Muddy Cows is set in the world of women’s rugby union – every bit as dirty, passionate and tough as the men’s game – but without the luxury of reliable transport, clean kit and hot showers.

The all-female cast get hold of the script by the scruff of the neck and do justice to Godber’s earthy portrait of class, sporting elitism, sexism, sex, marriage. love, death and recession.

For this reviewer Lost and Found, last year’s offering from Godber, was lacklustre – this is a different ball game. It is a brilliant character study of six women with only rugby in common. It’s funny, poignant and pertinent.

The performances were spot-on in what is a truly ensemble piece. The cast has star names – Abi Titmuss top of that list, but she can act and more than holds her own with Liz Carling and Hayley Tamaddon.

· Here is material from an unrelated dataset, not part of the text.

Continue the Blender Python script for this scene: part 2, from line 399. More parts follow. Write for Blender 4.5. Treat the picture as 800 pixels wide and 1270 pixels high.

Not that it is a competition – the camaraderie of these women storms across the footlights.

Carling is the anchor of the production – team captain Maggie whose love for the game is driven by tragedy and when the nature of that is revealed – wow! Such was the power of the acting of Carling and Claire Eden who plays lumbering farm girls, identical twins Donna and Daisy, there was not a murmur in the house. Titmuss is her cool ice-maiden vice captain Jess, Amy Thompson the fragile WAG and Una McNulty the mouthy, tough best mate Fran.

Though it is unfair to single out one person – there is always a ‘man’ of the match: a close call between Hayley Tamaddon as loose-moraled solicitor Amber and Claire Eden. Both are hilarious. But this is a team effort and the whole production is a winner.